I decided not to pack my panniers just yet and arrived at the Vancouver bus station with my old Burkinabe rice sack, tied with a chord to make sure the made-in-China zipper doesn’t split. Two construction workers helped me tie the sack to the back of the bike since I only needed to go about six blocks. I had a meeting set up with Janine de la Salle, Vancouver’s food planner extraordinaire at HB Lanarc. I had been trying to nail down a time to meet with her and after going back and forth on times, she suggested yesterday afternoon at 2pm. As I had already made bus arrangements, that left me, by the time I got the rice sack affixed and every other bit of luggage slung on my back, about negative 20 minutes. I didn’t even sling my leg over the bike before it toppled. The rice sack made the bike extremely top heavy and the bike slid out from under the bag as if trying to escape. Pinched for time, I walked it over to a backpacker’s hostel just to the north of the station. As Tim pointed out later, accommodations around bus stations often aren’t the best. The Ivanhoe Hotel had about six drunk men standing out in front of it. Two police cars were positioned on the curb. The man next to me in the lobby was having a conversation with himself about the pay phone policy. “It’s supposed to be for short calls. She’s been in there for over an hour. I have people I need to talk to”. The pay phone cabin was empty. The man at the desk was missing half a nose but he was courteous and helpful. He told me not to go down to the intersection of Hastings and Main to buy drugs and even marked the cross streets on a map for me with a big ‘X’. I’m not sure if he was suggesting that I go elsewhere for drugs or just cautioning me about a dicey corner.
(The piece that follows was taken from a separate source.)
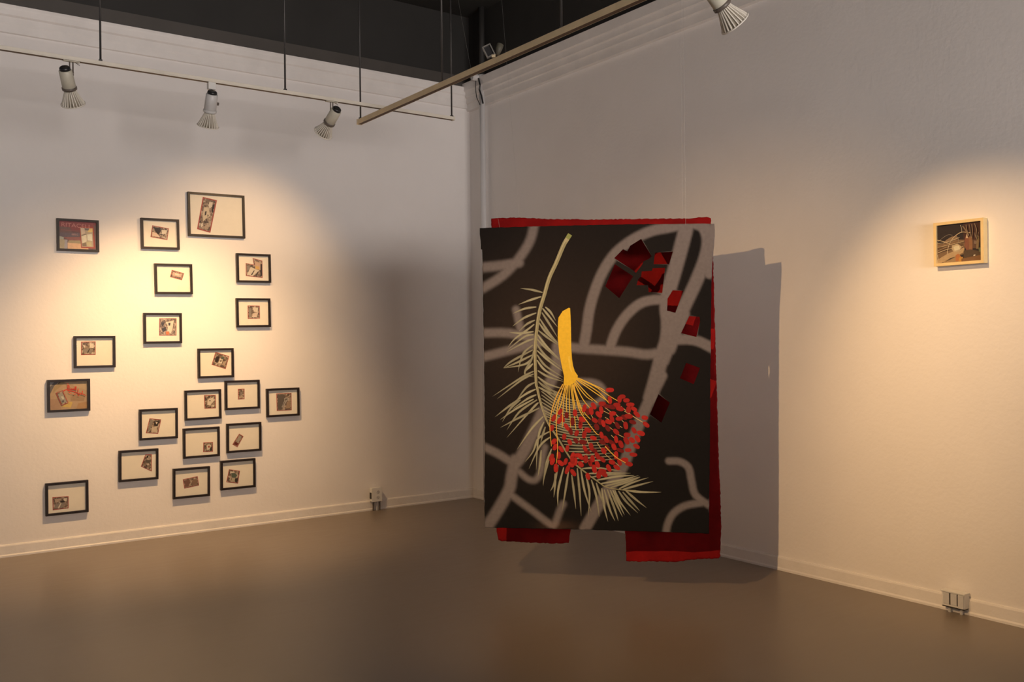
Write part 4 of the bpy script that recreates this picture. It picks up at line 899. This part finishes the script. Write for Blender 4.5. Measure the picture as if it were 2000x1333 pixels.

I left my bag in a locked room in the lobby.

My meeting with Janine ended up being cancelled and rescheduled for the next day, a morning meeting over coffee. Dripping with sweat, bike grease from my chain all over my hands and right calf, this was a relief. And all I wanted was a beer.

I met Edward at the Whip Bar. Edward went to UVA, as I did. We didn’t know each other there, however. I met him while looking at UBC. He was in the last death throws of his MLA thesis, an urban agriculturally focused project that DPZ was involved in, in farmland near a bedroom community to Vancouver. He was driving hard to finish while looking for jobs. He found himself in that rosy window of time when firms were hiring with abandon. 2005ish was a dangerously expectant time for our profession. Soon after getting his Masters he went to work with a firm here in Vancouver and has been there ever since. We stayed in touch and he has been my connection to the world of food planning here. We drank micro-brewed beer from Victoria and Vancouver and while I dreamed of moving here (I am looking at the mountains out of my cousin, Tim’s window as I type), Edward pined to go back east. He’s looking and debating whether he should just quit his job and move back to Virginia, to the mountains and look for a job with a small firm in Charlottesville. The idea is fantastic. If I can offer a bit of advice back at him (as payment for all of his fantastic help), be careful about putting yourself in the job hopper, unless you are willing to wait. But his new nieces and nephews are calling and the bluegrass twangs are getting louder. So, Edward, go east! And if you go, can I have your job?

Also, I was notified of my “ineligibility” for the billionth time for a Federal Job. I really need to learn my lesson. The federal government has no intention of hiring me. I have no clue why but you win US government, I give up.